ベアで今年の春闘が終わろうとしている
2月から続いた春闘がいよいよフィナーレを迎えつつある。
春闘とは、毎年2月ごろから行われる労働運動である。主に労働組合が正社員の賃金引上げなどを目的に、労働時間短縮、労働条件改善なども合わせて会社へ改善要求を行う行為を行う。ここで出した改善要求を会社側がすべて受け入れれば希望通りの賃金や労働条件となる。逆に交渉は失敗することもあり、その場合ももちろん改善は受け入れられない。
すべての会社が一斉に始めるのではなく、まずは大手製造業を中心に始まり、その後大手非製造業、そして中小企業の春闘と続く。大手企業の方向性が決まり次第、中小企業もそれにならうという流れである。
全体的な春闘は3月中には決着する。今年の改善要求に対して大企業からは、過去最高水準の賃上げが続々と実施決定している。ボーナスなどの一時金についても、要求が受け入れられ、好業績や物価上昇などの影響や経営側の歩み寄りが功を奏した結果となっている。

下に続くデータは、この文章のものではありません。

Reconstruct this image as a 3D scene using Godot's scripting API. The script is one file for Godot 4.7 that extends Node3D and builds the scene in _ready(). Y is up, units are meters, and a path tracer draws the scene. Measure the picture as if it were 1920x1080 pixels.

今年はニュースでも「賃上げの春」「ベア最高相次ぐ」と取り上げられるように大企業の労働組合は軒並み強気姿勢となった。
ところでベアの意味を正確に把握している?
ところで、「ベア最高相次ぐ」の「ベア」の意味をご存知だろうか?
ベアとは、「ベースアップ(Base Up)」の略で、賃金の基本給テーブルを引上げるという意味である。
例えば月20万円の基本給で雇われていて、10%のベアが決定した場合、月給は22万円となる。現実には、1%や2%などの賃上げが多い。
そして「ベア」にも種類があり、以下の通りだ。
1)ブルなベア要求
闘牛の「ブル」のように下から突き上げていくような強気な給与ベースアップ要求を指す。過去最大の純利益を残したトヨタ自動車の労働組合のように、過去最大の賃金ベースアップを要求した場合が、これに該当する。
2)ベアなベア要求
熊「ベア」のように手で振り下ろして相手を仕留めるように弱気な給与ベースアップ要求を指す。赤字幅が拡大したシャープの春闘は、夏の賞与が半減し、定期昇給が維持されたため、このケースに当てはまる。
中小企業の春闘はこれからがいよいよ大詰め
今年、大企業で展開された春闘は、使用者側と従業員側の話し合いだけではなく、国・政権の後押しがちらちら見え隠れしたため、別名「官製春闘」とも呼ばれている。
消費税増税による影響はボディブローのように家計や財布のひもに響くため、経済の好循環のために、まず大企業の賃上げが必須となるからだ。
今週は中小企業で労使交渉がまっさかりの期間となる。
大手企業が続々とベア要求を受け入れている中で、労働組合は否が応でも”わが社もベアを!”という声を上げることだろう。しかし、現時点では日本企業の99%を占める中小企業の回答は鈍いと考えられている。
昔と比べてストライキなど労働者による反発は少ない社会になった。しかし、その解消されない不満は転職などにつながり、人材流出を引き起こしてしまう。
中小企業の経営者にとっては、自社の経営に鑑みた慎重な対応が求められる春闘となりそうだ。